Growth accounting is the first and a useful step into the inquiry on sources of growth. As will be seen later in the chapter, it involves decomposing the rates of growth of output (or output per worker) into the growth rates of inputs and technology. Studies on growth accounting date back to the 1960s reflecting works of Solow (1957), Kendrick (1961), Denison (1962) and Jorgenson & Griliches (1967), amongst the others. Previous studies on growth accounting especially for EAEs surveyed earlier in this book have shown that growth rates in these countries are input driven. Tactful interpretation of the residual, the most controversial element on GAEs, is due to Solow (1957) who also provided a systematic analysis of sources of growth. Other important issues in growth accounting that must be considered are emphasized towards the end of this chapter.

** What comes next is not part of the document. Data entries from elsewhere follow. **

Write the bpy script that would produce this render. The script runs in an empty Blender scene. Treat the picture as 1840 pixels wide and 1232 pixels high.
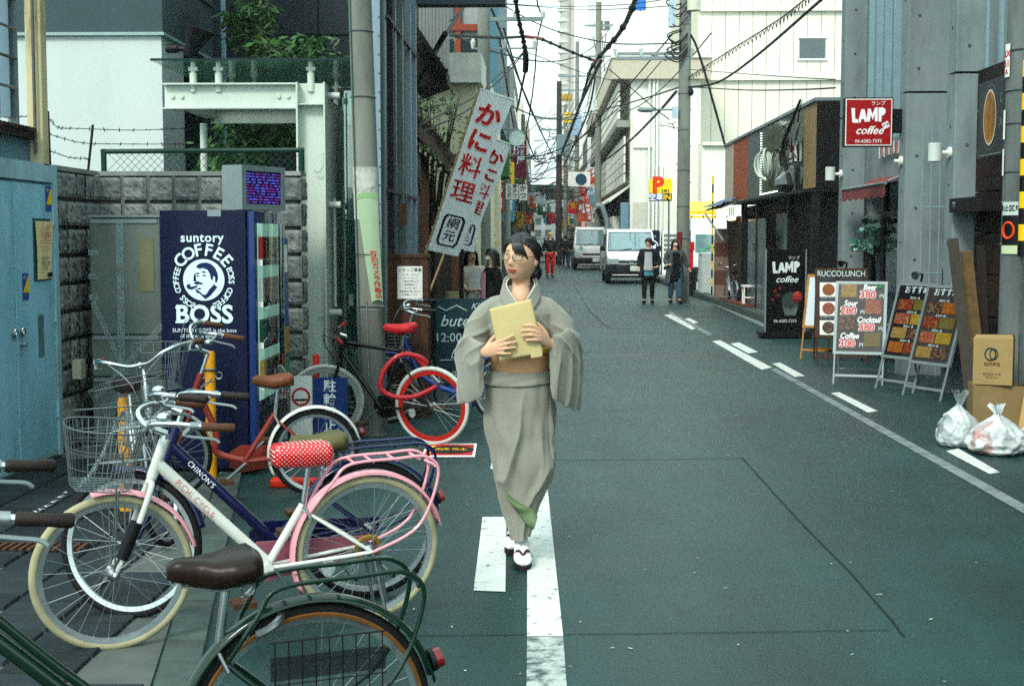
import bpy, bmesh, math, random
from mathutils import Vector as V, Matrix, Euler, noise
R = math.radians
S = bpy.context.scene
C = S.collection
random.seed(7)

# ------------------------------------------------------------------ camera
FPX, PW, PH = 2480.0, 1840.0, 1232.0
PITCH = math.atan(188 / FPX)
YAW = math.atan(55 / FPX * math.cos(PITCH))
CAM = V((0, 0, 1.6))
cd = bpy.data.cameras.new('camera')
cam = bpy.data.objects.new('camera', cd)
C.objects.link(cam)
cam.location = CAM
cam.rotation_euler = (math.pi / 2 - PITCH, 0, YAW)
cd.sensor_width = 36
cd.lens = 36 * FPX / PW
cd.clip_start = .05
cd.clip_end = 3000
S.camera = cam
CR = cam.rotation_euler.to_matrix()

# ------------------------------------------------------------------ sky and sun (bright overcast day)
W = bpy.data.worlds.new('World')
S.world = W
W.use_nodes = True
nt = W.node_tree
nt.nodes.clear()
sky = nt.nodes.new('ShaderNodeTexSky')
sky.sky_type = 'NISHITA'
sky.sun_disc = False
sky.sun_elevation = R(42)
sky.sun_rotation = R(205)
sky.air_density = 1.0
sky.dust_density = 4.0
bg = nt.nodes.new('ShaderNodeBackground')
hs = nt.nodes.new('ShaderNodeMixRGB')
hs.inputs[0].default_value = .9
hs.inputs[2].default_value = (6.8, 8.9, 8.8, 1)
nt.links.new(sky.outputs[0], hs.inputs[1])
nt.links.new(hs.outputs[0], bg.inputs[0])
bg.inputs[1].default_value = .13
wo = nt.nodes.new('ShaderNodeOutputWorld')
nt.links.new(bg.outputs[0], wo.inputs[0])
ld = bpy.data.lights.new('sun', 'SUN')
ld.energy = 1.5
ld.angle = R(14)
ld.color = (1, .97, .9)
sun = bpy.data.objects.new('sun', ld)
C.objects.link(sun)
sd = V((math.sin(R(205)) * math.cos(R(42)), math.cos(R(205)) * math.cos(R(42)), math.sin(R(42))))
sun.rotation_euler = sd.to_track_quat('Z', 'Y').to_euler()
sun.location = (0, 0, 30)
S.view_settings.view_transform = 'Standard'
S.view_settings.look = 'None'
S.view_settings.exposure = 1.05
S.view_settings.gamma = 1
S.cycles.use_denoising = False
S.cycles.use_adaptive_sampling = False
S.cycles.sample_clamp_indirect = 3.0
S.cycles.max_bounces = 8
S.cycles.transparent_max_bounces = 16
S.cycles.caustics_reflective = False
S.cycles.caustics_refractive = False


# ------------------------------------------------------------------ helpers
def ray(px, py):
    return CR @ V(((px - PW / 2) / FPX, (PH / 2 - py) / FPX, -1))


def P(px, py, Y):
    d = ray(px, py)
    return CAM + d * (Y / d.y)


def PXX(px, py, X):
    d = ray(px, py)
    return CAM + d * (X / d.x)


def G(px, py, z=0.0):
    d = ray(px, py)
    return CAM + d * ((z - CAM.z) / d.z)


def lin(c):
    c = c / 255.0
    c = c / 12.92 if c <= .04045 else ((c + .055) / 1.055) ** 2.4
    return c ** 1.14


MATS = {}


def mat(name, rgb=(128, 128, 128), rough=.6, metal=0.0, var=.12, vs=6.0, bump=0.0, bs=80.0, emit=0.0, alpha=1.0,
        trans=0.0, spec=.18, dirt=0.0, dirtc=(70, 62, 50), streak=False, sss=0.0, coat=0.0, sheen=0.0, dscale=2.5, dpos=(.47, .72)):
    """procedural material: base colour with two noise octaves, optional stains and bump"""
    if name in MATS:
        return MATS[name]
    m = bpy.data.materials.new(name)
    MATS[name] = m
    m.use_nodes = True
    n = m.node_tree
    b = n.nodes['Principled BSDF']
    col = tuple(lin(c) for c in rgb)
    b.inputs['Roughness'].default_value = rough
    b.inputs['Metallic'].default_value = metal
    b.inputs['Specular IOR Level'].default_value = spec
    b.inputs['Coat Weight'].default_value = coat
    b.inputs['Sheen Weight'].default_value = sheen
    if sss:
        b.inputs['Subsurface Weight'].default_value = sss
        b.inputs['Subsurface Radius'].default_value = (.012, .005, .003)
    if trans:
        b.inputs['Transmission Weight'].default_value = trans
    if alpha < 1:
        b.inputs['Alpha'].default_value = alpha
    tc = n.nodes.new('ShaderNodeTexCoord')
    out = None
    if var > 0:
        t = n.nodes.new('ShaderNodeTexNoise')
        t.inputs['Scale'].default_value = vs
        t.inputs['Detail'].default_value = 6
        t.inputs['Roughness'].default_value = .62
        if streak:
            mp = n.nodes.new('ShaderNodeMapping')
            mp.inputs['Scale'].default_value = (1, 1, .12)
            n.links.new(tc.outputs['Object'], mp.inputs[0])
            n.links.new(mp.outputs[0], t.inputs['Vector'])
        else:
            n.links.new(tc.outputs['Object'], t.inputs['Vector'])
        r = n.nodes.new('ShaderNodeValToRGB')
        r.color_ramp.elements[0].position = .3
        r.color_ramp.elements[1].position = .7
        r.color_ramp.elements[0].color = tuple(max(0, c * (1 - var)) for c in col) + (1,)
        r.color_ramp.elements[1].color = tuple(min(1, c * (1 + var)) for c in col) + (1,)
        n.links.new(t.outputs['Fac'], r.inputs[0])
        out = r.outputs[0]
        rr = n.nodes.new('ShaderNodeMapRange')
        rr.inputs[3].default_value = max(0, rough - .1)
        rr.inputs[4].default_value = min(1, rough + .1)
        n.links.new(t.outputs['Fac'], rr.inputs[0])
        n.links.new(rr.outputs[0], b.inputs['Roughness'])
    else:
        rgbn = n.nodes.new('ShaderNodeRGB')
        rgbn.outputs[0].default_value = col + (1,)
        out = rgbn.outputs[0]
    if dirt > 0:
        t2 = n.nodes.new('ShaderNodeTexNoise')
        t2.inputs['Scale'].default_value = dscale
        t2.inputs['Detail'].default_value = 8
        t2.inputs['Roughness'].default_value = .7
        mp2 = n.nodes.new('ShaderNodeMapping')
        mp2.inputs['Scale'].default_value = (1, 1, .3 if streak else 1)
        mp2.inputs['Location'].default_value = (3.1, 1.7, 9.2)
        n.links.new(tc.outputs['Object'], mp2.inputs[0])
        n.links.new(mp2.outputs[0], t2.inputs['Vector'])
        r2 = n.nodes.new('ShaderNodeValToRGB')
        r2.color_ramp.elements[0].position = dpos[0]
        r2.color_ramp.elements[1].position = dpos[1]
        r2.color_ramp.elements[0].color = (0, 0, 0, 1)
        r2.color_ramp.elements[1].color = (dirt, dirt, dirt, 1)
        n.links.new(t2.outputs['Fac'], r2.inputs[0])
        mx = n.nodes.new('ShaderNodeMixRGB')
        mx.inputs[2].default_value = tuple(lin(c) for c in dirtc) + (1,)
        n.links.new(r2.outputs[0], mx.inputs[0])
        n.links.new(out, mx.inputs[1])
        out = mx.outputs[0]
    n.links.new(out, b.inputs['Base Color'])
    if emit > 0:
        n.links.new(out, b.inputs['Emission Color'])
        b.inputs['Emission Strength'].default_value = emit
    if bump > 0:
        t3 = n.nodes.new('ShaderNodeTexNoise')
        t3.inputs['Scale'].default_value = bs
        t3.inputs['Detail'].default_value = 5
        n.links.new(tc.outputs['Object'], t3.inputs['Vector'])
        bp = n.nodes.new('ShaderNodeBump')
        bp.inputs['Strength'].default_value = bump
        bp.inputs['Distance'].default_value = .01
        n.links.new(t3.outputs['Fac'], bp.inputs['Height'])
        n.links.new(bp.outputs[0], b.inputs['Normal'])
    return m


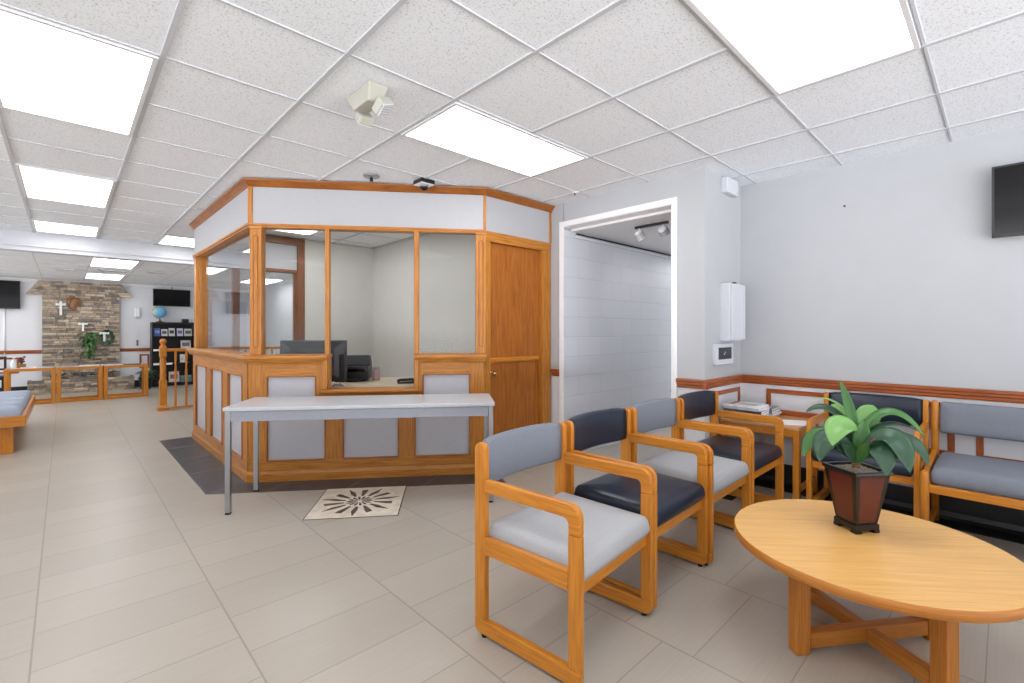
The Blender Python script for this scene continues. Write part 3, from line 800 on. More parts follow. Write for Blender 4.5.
leaf((1, 5, 3), (12, 16, 9), (11.5, -0.5, 11), 5.0, D_, (0.3, 0.8, 0.7), 0.25, peak=0.55)          # broad, hanging over the rim
leaf((-1, 7, 2), (-14, 18, 8), (-15, 1.5, 11), 5.2, D_, (-0.3, 0.8, 0.7), 0.25, peak=0.55)
leaf((-5, 11, 2), (-18, 18, 5), (-22.5, 1.5, 7), 3.5, Mi, (-0.4, 0.7, 0.7), 0.25, peak=0.6)
leaf((-1, 10, 0), (-12, 17, 1), (-23, 10, 2), 2.4, D_, (0, 0.35, 1), 0.3)
leaf((-0.3, 3, 1), (-5, 8, 4), (-9, 11, 6), 3.4, D_, (0.3, 0.9, 0.4), 0.3)
leaf((1, 4, -1), (14, 10, -3), (22, 1, -2), 3.0, D_, (0.3, 0.6, 0.7), 0.3)
leaf((0.2, 5, 1), (2.5, 13, 2), (3.5, 20, 1), 3.0, Mi, (0, 1, 0.2), 0.4)
leaf((-0.2, 5, -1), (-3, 13, -3), (-4, 21, -4), 2.6, D_, (0, 1, 0.2), 0.4)
leaf((0, 1, 2), (-2, 6, 5), (-6, 9.5, 9), 2.6, D_, (0.2, 0.9, 0.5), 0.3)
leaf((0.5, 1, 2), (3, 7, 5), (5, 12, 9), 2.4, Mi, (-0.1, 0.9, 0.5), 0.3)
leaf((-0.8, 2, 0), (-7, 8, 1), (-14, 6, 4), 2.6, D_, (0, 0.6, 0.9), 0.3)
leaf((0.9, 2, 1), (7, 8, 3), (14, 5, 5), 2.6, D_, (0, 0.6, 0.9), 0.3)
leaf((0.8, 6, 2), (7, 14, 5), (14, 12, 7), 2.4, D_, (0, 0.6, 0.9), 0.3)
MB().tube([VR * 0.05 + VF * 0.05 + Vector((0, 0, 0.375)), VR * 0.075 + VF * 0.05 + Vector((0, 0, 0.402))], [0.003, 0.001], 6).build('bud', plain('red_bud', (190, 70, 70), 0.5, noise=0.1), t)

# ------------------------------------------------------------------ corner side table, magazines
TX0, TX1, TY0, TY1, TZ = 3.745, 4.255, 1.00, 1.56, 0.572
t = thing('side_table', 'square oak side table in the room corner, holding a pile of magazines', 'side table', ((TX0 + TX1) / 2, (TY0 + TY1) / 2, 0))
w, d = (TX1 - TX0) / 2, (TY1 - TY0) / 2
B(-w, w, -d, d, TZ - 0.022, TZ, r=0.004).build('table_top', M['side_top'], t)
for sx in (-1, 1):
    for sy in (-1, 1):
        B(sx * (w - 0.003), sx * (w - 0.05), sy * (d - 0.003), sy * (d - 0.045), 0, TZ - 0.022, r=0.004).build('leg', M['oak'], t)
for sy in (-1, 1):
    B(-w + .05, w - .05, sy * (d - 0.008), sy * (d - 0.030), TZ - 0.075, TZ - 0.022, r=0.003).build('apron', M['oak'], t)
    B(-w + .05, w - .05, sy * (d - 0.012), sy * (d - 0.034), 0.10, 0.14, r=0.003).build('stretcher', M['oak'], t)
for sx in (-1, 1):
    B(sx * (w - 0.008), sx * (w - 0.030), -d + .045, d - .045, TZ - 0.075, TZ - 0.022, r=0.003).build('apron', M['oak'], t)
B(w - 0.016, w, -d, d, TZ, TZ + 0.042, r=0.004).build('back_lip', M['cherry'], t)

def magazine(x, y, z, w, h, th, rz, cover, label, curl=0.0, group='magazines piled on the corner side table', name='magazine'):
    t = thing(name, label, 'magazine', (x, y, z), rz, group)
    B(-w / 2 + 0.002, w / 2 - 0.003, -h / 2 + 0.002, h / 2 - 0.002, 0.0008, th - 0.0008).build('pages', M['paper'], t)
    mb = MB()
    mb.box(-w / 2, w / 2, -h / 2, h / 2, th - 0.0008, th, mi=0); mb.box(-w / 2, w / 2, -h / 2, h / 2, 0, 0.0008, mi=0)
    mb.box(-w / 2 - 0.0005, -w / 2 + 0.0015, -h / 2, h / 2, 0, th, mi=0)
    mb.box(-w / 2 + 0.02, w / 2 - 0.02, h / 2 - 0.075, h / 2 - 0.03, th, th + 0.0003, mi=1)
    mb.box(-w / 2 + 0.03, w / 2 - 0.04, -h / 2 + 0.03, h / 2 - 0.10, th, th + 0.0003, mi=2)
    mb.build('cover', cover, t)
    return t
def cov(a, b, c): return [plain('magazine_cover', a, 0.3, noise=0.12, scale=25), plain('cover_band', b, 0.3, noise=0.1, scale=25), plain('cover_picture', c, 0.3, noise=0.35, scale=30)]
CV = [cov((120, 122, 126), (200, 200, 204), (80, 82, 90)), cov((222, 222, 226), (150, 60, 60), (180, 178, 176)), cov((90, 96, 106), (216, 216, 220), (150, 150, 150)),
      cov((176, 178, 184), (60, 62, 70), (120, 110, 104)), cov((64, 68, 74), (190, 180, 170), (110, 120, 118)), cov((230, 230, 232), (170, 80, 78), (206, 204, 206))]
PILE_A = [(0, 0.020, 'undermost grey magazine of the higher pile, beside the corner armchair'), (3, 0.017, 'pale grey magazine second from the bottom of the higher corner pile'),
          (4, 0.023, 'dark magazine third from the bottom of the higher corner pile'), (2, 0.017, 'slate magazine third from the top of the higher corner pile'),
          (3, 0.020, 'pale grey magazine just under the topmost of the higher corner pile'), (1, 0.014, 'white magazine with a red band, topmost of the higher corner pile')]
PILE_B = [(4, 0.020, 'dark magazine at the bottom of the lower pile, next to the table lip'), (3, 0.017, 'pale grey magazine second from the bottom of the lower pile by the lip'),
          (0, 0.019, 'grey magazine just under the topmost of the lower pile by the lip'), (2, 0.014, 'slate magazine topmost of the lower pile by the table lip')]
for cx_, cy_, pile in ((3.872, 1.405, PILE_A), (4.108, 1.395, PILE_B)):
    z = TZ
    for ci, th, lb in pile:
        magazine(cx_ + random.uniform(-0.006, 0.006), cy_ + random.uniform(-0.012, 0.010), z + 0.0006, 0.205, 0.275, th, random.uniform(-0.055, 0.055), CV[ci], lb); z += th + 0.0006
s = B(-0.108, 0.108, -0.14, 0.14, 0, 0.0012).build('paper_sheet', M['paper'])
s.location = (3.93, 1.12, TZ + 0.0002); s.rotation_euler = (0, 0, 0.55)
tag(s, 'single white sheet of paper lying on the corner side table', 'paper')

# ------------------------------------------------------------------ long grey table in front of the booth
ang = math.atan2(e.y, e.x)
cs, co = 1.075, 0.485
p = DP(cs, co, 0)
t = thing('folding_table', 'long narrow grey office table with steel legs in front of the booth', 'table', p, ang)
w, d = 0.930, 0.260
B(-w, w, -d, d, 0.708, 0.735, r=0.004).build('table_top', M['tabletop'], t)
for sy in (-1, 1):
    B(-w + 0.044, w - 0.044, sy * (d - 0.012), sy * (d - 0.034), 0.635, 0.708, r=0.003).build('apron', M['greysteel'], t)
for sx in (-1, 1):
    B(sx * (w - 0.017), sx * (w - 0.039), -d + 0.042, d - 0.042, 0.635, 0.708, r=0.003).build('apron', M['greysteel'], t)
    for sy in (-1, 1):
        lg = B(sx * (w - 0.010), sx * (w - 0.044), sy * (d - 0.008), sy * (d - 0.042), 0.012, 0.708, r=0.004).build('leg', M['steel'], t)
        B(sx * (w - 0.011), sx * (w - 0.043), sy * (d - 0.009), sy * (d - 0.041), 0.0, 0.014, r=0.003).build('foot', M['metal_dark'], lg)

# star mosaic set in the floor
p = DP(1.02, 0.585, 0)
t = thing('floor_mosaic', 'cream stone floor tile with a dark star, under the long grey table', 'floor mosaic', (p.x, p.y, 0.0), ang)
hm = 0.305
B(-hm, hm, -hm, hm, 0, 0.003, r=0.001, seg=1).build('tile', plain('travertine', (214, 204, 188), 0.35, noise=0.14, scale=11), t)
B(-hm - 0.006, hm + 0.006, -hm - 0.006, hm + 0.006, 0, 0.0022).build('border', M['slate'], t)
mb = MB()
for k in range(14):
    a = 2 * PI * (k + 0.5) / 14; big = 0.288 if k % 2 == 0 else 0.25; wd_ = 0.023
    dv = Vector((math.cos(a), math.sin(a), 0)); pv = Vector((-dv.y, dv.x, 0)); mid = big * (0.70 if k % 2 == 0 else 0.86)
    pts = [dv * 0.110 - pv * 0.008, dv * mid - pv * wd_, dv * big - pv * (0.0 if k % 2 == 0 else 0.022), dv * (big - 0.01 * (k % 2)) + pv * (0.002 if k % 2 == 0 else 0.022), dv * mid * 0.86 + pv * wd_ * 0.8, dv * 0.110 + pv * 0.008]
    mb.prism([q + Vector((0, 0, 0.003)) for q in pts], (0, 0, 0.0006))
    a2 = a + PI / 14
    dv = Vector((math.cos(a2), math.sin(a2), 0)); pv = Vector((-dv.y, dv.x, 0))
    mb.prism([q + Vector((0, 0, 0.003)) for q in (dv * 0.016, dv * 0.075 - pv * 0.011, dv * 0.100, dv * 0.075 + pv * 0.011)], (0, 0, 0.0006))
mb.build('star', plain('brown_marble', (86, 74, 66), 0.35, noise=0.2, scale=20), t)

# ------------------------------------------------------------------ reception booth
BO = Vector((1.9, 4.9, 0))
booth = thing('reception_booth', 'oak reception booth with grey panels, glazed windows and an oak door', 'reception booth', BO)
K = M['booth_oak']
def frameT(o, ex, en):
    m = Matrix.Identity(4)
    for i in range(3): m[i][0] = ex[i]; m[i][1] = en[i]; m[i][2] = (0, 0, 1)[i]; m[i][3] = o[i]
    return m
Td = frameT(A0, e, nrm)                                            # (along, outwards, up) on the angled front
Tl = frameT(Vector((1.118, 4.3468, 0)), Vector((0, 1, 0)), Vector((-1, 0, 0)))
Tr = frameT(Vector((2.70, 3.19, 0)), Vector((1, 0, 0)), Vector((0, -1, 0)))
LL = 2.26                                                          # length of the side face
FAR = 6.62
def far_(o): return Vector((1.118 - o, FAR, 0))
def cor(o): return Vector((1.118 - o, 4.3468 - 0.5076 * o, 0))
def dg(s_): return lambda o: DP(s_, o, 0)
def cor2(o): return Vector((2.70 - 0.3267 * o, 3.19 - o, 0))
def wal(o): return Vector((TX, 3.19 - o, 0))
def run(mb, path, bi, bo, zb, ti, to, zt_, r=0.0, mi=0):
    for f, g in zip(path[:-1], path[1:]):
        zb_, ztt = Vector((0, 0, zb)), Vector((0, 0, zt_))
        mb.hexa([f(bi) + zb_, g(bi) + zb_, g(bo) + zb_, f(bo) + zb_, f(ti) + ztt, g(ti) + ztt, g(to) + ztt, f(to) + ztt], g(0) - f(0), r, mi)
    return mb
def bpart(mb, name, mat, label=None, parent=None): return mb.build(name, mat, parent or booth, label, rel=True)
# plinth and base moulding
mb = MB(); P_ = [far_, cor, dg(L)]
run(mb, P_, -0.02, 0.028, 0, -0.02, 0.028, 0.062); run(mb, P_, -0.02, 0.028, 0.062, -0.02, 0.020, 0.088)
bpart(mb, 'base_moulding', K)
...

The Asian sample of the aforesaid 10 countries and Solow (1957) framework, provide further support to the fundamentalists’ arguments that growth in these countries are little to do with productivity enhancement but much of it is due to factor mobility. The results imply that the high rates of growth noted in these economies are unsustainable. While the GAEs do produce preliminary insights, Senhadji (2000) has shown how the estimates from the GAEs can be used to determine the impact of variables on the long-run growth rate. Using his method (also adopted by Bosworth and Collins (2003)) it is shown that the effects of the aforesaid set of variables are significant in different countries at varying degrees. This application has shown that Senhadji’s methodology is an alternative to estimate the growth effects. Of course, similar analysis can be extended with panel data methods, but we could not obtain any reliable estimates with this approach. Interested readers may resort to Senhadji’s original paper for an application.